Natural Resource Conflicts in Nigeria: SFCG Presents A Blueprint of Peace to Bridge Nigeria’s Farmer‑Herder Divide.

By Raymond Enoch

In a bold turn from the usual narratives of discord and despair, the peacebuilding organization Search for Common Ground has unveiled a new roadmap showing that empathy, creativity, and simple human connection may hold the key to resolving one of Nigeria’s most enduring and deadly tensions.

The NGO, working primarily across Adamawa and Taraba states, reveals in its latest report that cultural exchange programmes—mixing storytelling, football matches, music, dance, and theatre—are not merely feel‑good initiatives, but powerful catalysts for trust and cohesion between farming and pastoralist communities.

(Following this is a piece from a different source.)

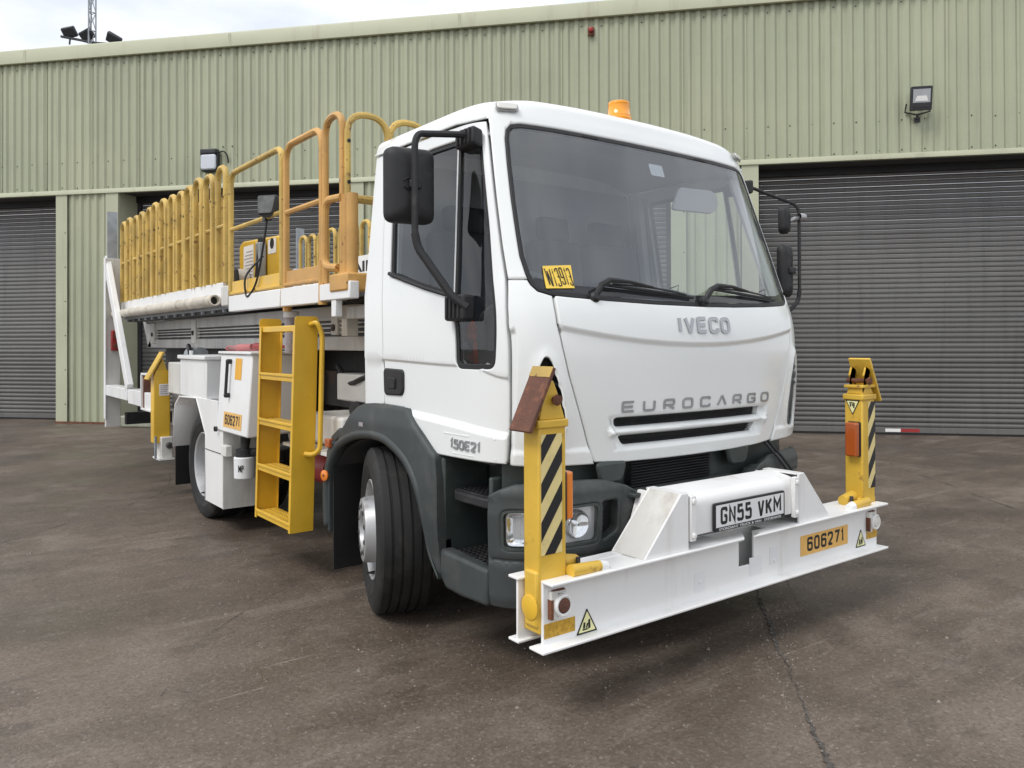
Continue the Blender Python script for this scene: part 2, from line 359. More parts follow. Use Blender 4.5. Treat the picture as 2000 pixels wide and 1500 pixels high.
# ------------------------------------------------------------------ cab surface (plan curve swept in height)
def catmull(pts, n=16):
    out = []; P = [pts[0]]+list(pts)+[pts[-1]]
    for i in range(1, len(P)-2):
        a, b, c, d = P[i-1], P[i], P[i+1], P[i+2]
        for k in range(n):
            t = k/n
            out.append(tuple(.5*((2*b[j])+(-a[j]+c[j])*t+(2*a[j]-5*b[j]+4*c[j]-d[j])*t*t+(-a[j]+3*b[j]-3*c[j]+d[j])*t**3) for j in range(len(b))))
    out.append(tuple(pts[-1])); return out
def lerp_tab(tab, v):
    if v <= tab[0][0]: return tab[0][1]
    for (a, fa), (b, fb) in zip(tab, tab[1:]):
        if v <= b: return fa+(fb-fa)*(v-a)/(b-a)
    return tab[-1][1]
_p = catmull([(-.2, .287), (0, .285), (.2, .287), (.4, .298), (.6, .314), (.78, .338), (.9, .368), (.985, .41), (1.045, .475), (1.075, .57), (1.087, .7), (1.09, .9), (1.09, 1.3), (1.09, 1.77)], 12)
PLAN = [(0, .285)]+[q for q in _p if q[0] > 1e-6]
ARC = [0.]
for a_, b_ in zip(PLAN, PLAN[1:]): ARC.append(ARC[-1]+math.dist(a_, b_))
LEAN = catmull([(.6, .045), (.8, .045), (.95, .03), (1.15, .01), (1.4, .0), (1.55, .012), (1.66, .045), (1.75, .082), (2.0, .172), (2.25, .262), (2.45, .332), (2.55, .37), (2.65, .42)], 8)
TUM = catmull([(.6, 1.), (.9, 1.0), (1.3, 1.), (1.6, .998), (1.8, .985), (2.1, .962), (2.4, .935), (2.55, .92), (2.7, .9)], 8)
import bisect
def plan(s):
    a = min(abs(s), ARC[-1]); i = min(max(1, bisect.bisect_left(ARC, a)), len(ARC)-1)
    t = (a-ARC[i-1])/(ARC[i]-ARC[i-1]); p, q = PLAN[i-1], PLAN[i]
    return (math.copysign(p[0]+(q[0]-p[0])*t, s) if s else 0., p[1]+(q[1]-p[1])*t)
def SURF(s, z):
    x, y = plan(s); w = max(0, min(1, (1.77-y)/(1.77-.285)))
    return Vector((x*lerp_tab(TUM, z), y+lerp_tab(LEAN, z)*w, z))
def normal_of(surf, s, z):
    e = .012; a = surf(s+e, z)-surf(s-e, z); b = surf(s, z+e)-surf(s, z-e); n = a.cross(b)
    return n.normalized()
def panel(name, mt, parent, outline, holes=(), surf=SURF, off=0., thick=.02, grid=.05, edge=.006, drop=.004, disp=None, lines=(), seg=.03, noedge=False, keep=None):
    """A body panel: outline in surface coordinates, triangulated, wrapped on the surface, with rolled edges and a returned flange."""
    loops = [resample(outline, seg)]+[resample(h, seg) for h in holes]
    ins = [inset(lp, edge if li == 0 else -edge) for li, lp in enumerate(loops)]
    pts = []; edges = []; drp = []; first = []
    for li, lp in enumerate(loops):
        o = len(pts); k = len(lp); first.append(o)
        for p in lp: pts.append(p); drp.append(0 if (noedge or (keep and keep(p))) else drop)
        for i in range(k): edges.append((o+i, o+(i+1) % k))
    if not noedge:
        for q in ins:
            for p in q: pts.append(p); drp.append(0)
    xs = [p[0] for p in loops[0]]; zs = [p[1] for p in loops[0]]
    mind = max(edge*1.8, grid*.3)
    for ln in lines:
        for p in resample(ln, seg, False):
            if inpoly(p, loops[0]) and not any(inpoly(p, h) for h in loops[1:]) and min(edist(p, q) for q in loops) > edge*1.6: pts.append(p); drp.append(0)
    nx = int((max(xs)-min(xs))/grid)+1; nzz = int((max(zs)-min(zs))/grid)+1
    for i in range(nx+1):
        for j in range(nzz+1):
            p = (min(xs)+(i+.5*(j % 2))*grid, min(zs)+j*grid)
            if inpoly(p, loops[0]) and not any(inpoly(p, h) for h in loops[1:]) and min(edist(p, q) for q in loops) > mind: pts.append(p); drp.append(0)
    vo, eo, fo, ov, oe, of = delaunay_2d_cdt([Vector(p) for p in pts], edges, [], 0, 1e-7)
    fs = []
    for f in fo:
        c = (sum(vo[i][0] for i in f)/3, sum(vo[i][1] for i in f)/3)
        if inpoly(c, loops[0]) and not any(inpoly(c, h) for h in loops[1:]): fs.append(tuple(f))
    o2n = {}
    for i, lst in enumerate(ov):
        for q in lst: o2n[q] = i
    def full(s, z):
        return surf(s, z)+normal_of(surf, s, z)*(off+(disp(s, z) if disp else 0))
    V = []; NR_ = []
    for i, p in enumerate(vo):
        n = normal_of(surf, p[0], p[1]); d = off-(drp[ov[i][0]] if ov[i] else 0)
        if disp:
            d += disp(p[0], p[1]); e = .003
            n2 = (full(p[0]+e, p[1])-full(p[0]-e, p[1])).cross(full(p[0], p[1]+e)-full(p[0], p[1]-e)).normalized()
        else: n2 = n
        V.append(surf(p[0], p[1])+n*d); NR_.append(n2)
    mb = MB(); F = list(fs)
    for li, lp in enumerate(loops):
        k = len(lp); idx = [o2n.get(first[li]+i) for i in range(k)]
        if None in idx: continue
        lat = []
        for i in range(k):
            l_ = full(*lp[i])-full(*ins[li][i]); n = NR_[idx[i]]; l_ = l_-n*l_.dot(n)
            lat.append(l_.normalized() if l_.length > 1e-7 else n)
        base_n = [NR_[q].copy() for q in idx]
        if thick > 0:
            t0 = len(V)
            for i in range(k): V.append(V[idx[i]].copy()); NR_.append(lat[i])
            for i in range(k): V.append(V[idx[i]]-base_n[i]*thick); NR_.append(lat[i])
            for i in range(k):
                a, b = t0+i, t0+(i+1) % k; c, d = b+k, a+k
                fn = (V[b]-V[a]).cross(V[d]-V[a])
                F.append((a, b, c, d) if fn.dot(lat[i]) > 0 else (d, c, b, a))
        if not noedge:
            for i in range(k):
                if not (keep and keep(lp[i])): NR_[idx[i]] = (base_n[i]*.62+lat[i]*.78).normalized()
    used = sorted({i for f in F for i in f}); rm = {a: b for b, a in enumerate(used)}
    me = bpy.data.meshes.new(name); me.from_pydata([V[i] for i in used], [], [tuple(rm[i] for i in f) for f in F]); me.update()
    me.materials.append(MT[mt]); me.polygons.foreach_set('use_smooth', [True]*len(me.polygons))
    me.normals_split_custom_set_from_vertices([NR_[i] for i in used])
    o = bpy.data.objects.new(name, me); COL.objects.link(o); put(o, parent)
    return o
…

These are the same communities long locked in cycles of land disputes, violence, and suspicion that have cost the nation dearly: more than 4,000 lives and an estimated US $13 billion annually.

Behind the data lies a sobering reality: climate change is fueling a fierce scramble over dwindling resources. Irregular rains, shrinking fertile land, and parched grazing routes have sparked recurrent violence, crop raids, and mounting mistrust. Yet, amid this, the NGO’s research reveals a remarkable turnaround: a striking 96 percent of community members surveyed reported improved relations over the past year, and 60 percent now feel increased access to conflict‑prevention systems.

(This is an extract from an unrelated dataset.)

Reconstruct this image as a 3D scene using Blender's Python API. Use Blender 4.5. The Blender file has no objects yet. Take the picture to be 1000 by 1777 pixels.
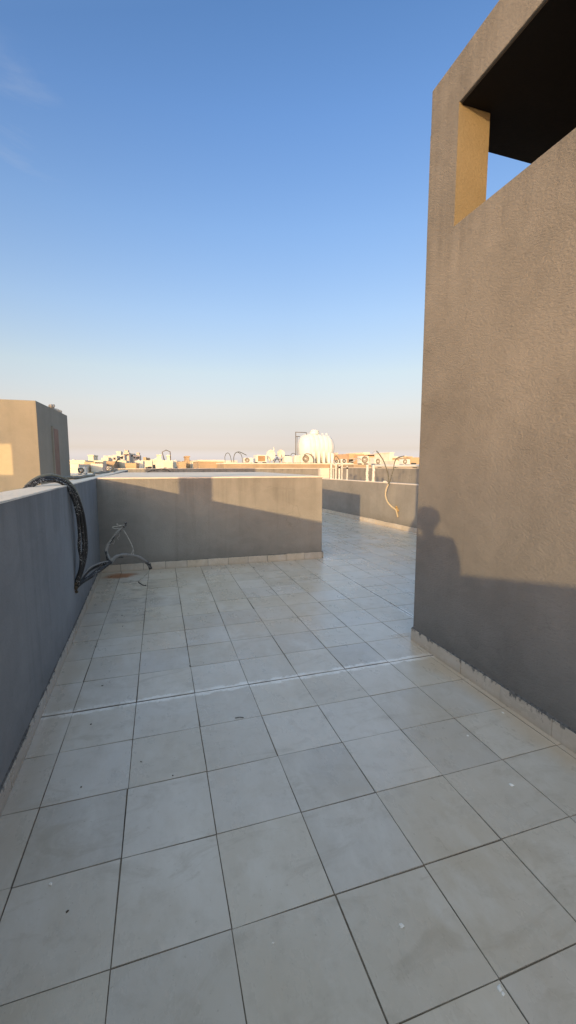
import bpy, bmesh, math, random
from mathutils import Vector, Matrix, noise as mnoise

R = math.radians
random.seed(7)
scn = bpy.context.scene
col = scn.collection

# ------------------------------------------------------------------ camera
CAM = Vector((-0.193, -1.301, 1.647))
YAW, PITCH = R(17.248), R(-6.452)
FPX = 716.67                      # focal length in pixels of the 1000 x 1777 photograph
cd = bpy.data.cameras.new('camera')
cam = bpy.data.objects.new('camera', cd)
col.objects.link(cam)
cam.location = CAM
cam.rotation_euler = (R(90) + PITCH, 0, -YAW)
cd.sensor_fit = 'VERTICAL'
cd.sensor_height = 24.0
cd.lens = 24.0 * FPX / 1777.0
cd.clip_start = 0.02
cd.clip_end = 6000
scn.camera = cam

_f = Vector((math.sin(YAW) * math.cos(PITCH), math.cos(YAW) * math.cos(PITCH), math.sin(PITCH)))
_r = Vector((math.cos(YAW), -math.sin(YAW), 0))
_u = _r.cross(_f)


def sight(px, py):
    return _f + _r * ((px - 500) / FPX) - _u * ((py - 888.5) / FPX)


def at(px, py, Y):
    """where the line of sight through a survey point of the photo meets the wall plane y = Y"""
    d = sight(px, py)
    t = (Y - CAM.y) / d.y
    return CAM + d * t


# ------------------------------------------------------------------ object helpers
def tag(o, label=None, cat=None, group=None, kind=None):
    if label: o['label'] = label
    if cat: o['category'] = cat
    if group: o['group'] = group
    if kind: o['kind'] = kind
    return o


def empty(name, loc, label, cat, group=None):
    o = bpy.data.objects.new(name, None)
    o.empty_display_size = 0.1
    col.objects.link(o)
    o.location = loc
    return tag(o, label, cat, group)


class MB:
    """collects shapes (world coordinates) and links them as ONE mesh object"""

    def __init__(self):
        self.bm = bmesh.new()

    def box(self, x0, x1, y0, y1, z0, z1, bevel=0.0):
        r = bmesh.ops.create_cube(self.bm, size=1.0)
        vs = r['verts']
        for v in vs:
            v.co = Vector((x0 if v.co.x < 0 else x1, y0 if v.co.y < 0 else y1, z0 if v.co.z < 0 else z1))
        if bevel:
            es = list({e for v in vs for e in v.link_edges})
            bmesh.ops.bevel(self.bm, geom=es, offset=bevel, segments=2, affect='EDGES', profile=0.6)
        return self

    def prism(self, pts, z0, z1, bevel=0.0):
        """vertical prism over a plan polygon (counter-clockwise); z1 may be a list"""
        n = len(pts)
        zt = z1 if isinstance(z1, (list, tuple)) else [z1] * n
        lo = [self.bm.verts.new((p[0], p[1], z0)) for p in pts]
        hi = [self.bm.verts.new((p[0], p[1], zt[i])) for i, p in enumerate(pts)]
        fs = [self.bm.faces.new(list(reversed(lo))), self.bm.faces.new(hi)]
        for i in range(n):
            j = (i + 1) % n
            fs.append(self.bm.faces.new((lo[i], lo[j], hi[j], hi[i])))
        if bevel:
            es = list({e for f in fs for e in f.edges})
            bmesh.ops.bevel(self.bm, geom=es, offset=bevel, segments=2, affect='EDGES', profile=0.6)
        return self

    def tube(self, pts, rad, seg=8, smooth=3, wob=0.0):
        pts = [Vector(p) for p in pts]
        if smooth > 1 and len(pts) > 2:
            out = []
            P = [pts[0]] + pts + [pts[-1]]
            for i in range(1, len(P) - 2):
                p0, p1, p2, p3 = P[i - 1], P[i], P[i + 1], P[i + 2]
                for k in range(smooth):
                    t = k / smooth
                    out.append(0.5 * ((2 * p1) + (p2 - p0) * t + (2 * p0 - 5 * p1 + 4 * p2 - p3) * t * t
                                      + (3 * p1 - p0 - 3 * p2 + p3) * t ** 3))
            out.append(pts[-1])
            pts = out
        n = len(pts)
        rings = []
        up = Vector((0.13, 0.2, 1)).normalized()
        for i, p in enumerate(pts):
            d = (pts[min(i + 1, n - 1)] - pts[max(i - 1, 0)]).normalized()
            a = d.cross(up)
            if a.length < 0.05: a = d.cross(Vector((1, 0, 0)))
            a.normalize()
            b = a.cross(d)
            up = b
            rr = rad(i / (n - 1)) if callable(rad) else rad
            if wob: rr *= 1 + wob * mnoise.noise(p * 40)
            rings.append([self.bm.verts.new(p + (a * math.cos(q) + b * math.sin(q)) * rr)
                          for q in [2 * math.pi * k / seg for k in range(seg)]])
        for i in range(n - 1):
            for k in range(seg):
                j = (k + 1) % seg
                f = self.bm.faces.new((rings[i][k], rings[i][j], rings[i + 1][j], rings[i + 1][k]))
                f.smooth = True
        self.bm.faces.new(list(reversed(rings[0])))
        self.bm.faces.new(rings[-1])
        return self

    def lathe(self, prof, mat=Matrix.Identity(4), seg=24, sx=1.0):
        """prof: list of (radius, height) about local Z, placed by mat"""
        rings = []
        for (r, h) in prof:
            rings.append([self.bm.verts.new(mat @ Vector((r * math.cos(q) * sx, r * math.sin(q), h)))
                          for q in [2 * math.pi * k / seg for k in range(seg)]])
        for i in range(len(prof) - 1):
            for k in range(seg):
                j = (k + 1) % seg
                f = self.bm.faces.new((rings[i][k], rings[i][j], rings[i + 1][j], rings[i + 1][k]))
                f.smooth = True
        self.bm.faces.new(list(reversed(rings[0])))
        self.bm.faces.new(rings[-1])
        return self

    def build(self, name, mat, parent=None, merge=False):
        if parent is not None:
            off = parent.location.copy()
            if parent.parent is not None:
                off = off + parent.parent.location
            for v in self.bm.verts: v.co -= off
        if merge: bmesh.ops.remove_doubles(self.bm, verts=self.bm.verts, dist=1e-4)
        bmesh.ops.recalc_face_normals(self.bm, faces=self.bm.faces)
        me = bpy.data.meshes.new(name)
        self.bm.to_mesh(me)
        self.bm.free()
        o = bpy.data.objects.new(name, me)
        if mat: me.materials.append(mat)
        col.objects.link(o)
        if parent is not None: o.parent = parent
        return o


def face_tint(o, amp=1.0):
    """one random value per connected tile, stored on its corners"""
    me = o.data
    bm = bmesh.new()
    bm.from_mesh(me)
    lay = bm.loops.layers.float_color.new('tint')
    seen = set()
    for f0 in bm.faces:
        if f0 in seen: continue
        stack, isl = [f0], []
        seen.add(f0)
        while stack:
            f = stack.pop()
            isl.append(f)
            for e in f.edges:
                for g in e.link_faces:
                    if g not in seen:
                        seen.add(g)
                        stack.append(g)
        a, b, c = random.random(), random.random(), random.random()
        for f in isl:
            for l in f.loops: l[lay] = (a, b, c, 1)
    bm.to_mesh(me)
    bm.free()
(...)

Francis Sala‑Diakanda, Regional Director for West Africa at Search for Common Ground, captures this shift with urgency and compassion: “Climate change is not just disrupting seasons, it’s destabilizing communities. As land dries up and tensions rise, we must act urgently to mediate conflict and reimagine how people live together.” He adds poignantly: “Peace is not a passive hope but a shared responsibility built in the spaces where herders and farmers dance together, play together, and recognize each other’s humanity.”

At the heart of these transformations are stories of unexpected compassion and grassroots leadership. Take Boniface Nakulmide, a subsistence farmer and father of four. He describes the once‑routine clashes over trespassing cattle as deeply personal, but acknowledges that things have changed. “Search taught us to look out for signs of trouble and address them before conflicts could escalate,” he says. “I used to see herders as my enemies. Now, I realize they are my partners. My farm has benefited from the manure they give me … I’m known now as the ‘peacemaker!’”

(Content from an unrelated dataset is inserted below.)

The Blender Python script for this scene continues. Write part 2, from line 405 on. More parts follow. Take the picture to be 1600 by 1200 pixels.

Likewise, herder Hauwa Musa from Libbo ward, Shelleng LGA, has embraced a new path. Rather than dictate solutions, she chose to listen: “I’m not here to impose solutions, but to listen, to learn, and to work with them … Peace starts with small steps—talking to each other, understanding the other side, working together to find solutions.” Together with community figures—imams, pastors, village elders—these individuals are bolstering trust and responding swiftly to early signals of discord.

The report’s author, Dr Babatunde David, reiterates the wider lessons: “Trust in local authorities, inclusive resource management, and social cohesion are all key factors in preventing violent farmer‑herder conflicts. It is reassuring to see positive impacts from the programmes in reducing violence and strengthening local peace structures.”

Search for Common Ground now urges policymakers and development partners to amplify these culturally rooted interventions. Their recommendation: expand cultural exchanges, institutionalize regular farmer‑herder dialogues, and launch community‑led surveillance programs to curtail crop theft and diffuse tensions before they erupt.

With Nigeria at a crossroads—its heartland strained by climate shocks and resource competition—this novel blueprint spotlights hope over hostility, shared humanity over hardened stereotypes. It suggests tangible pathways from tragedy to coexistence, not through mandates, but through music, movement, theatre, conversation—and, ultimately, trust.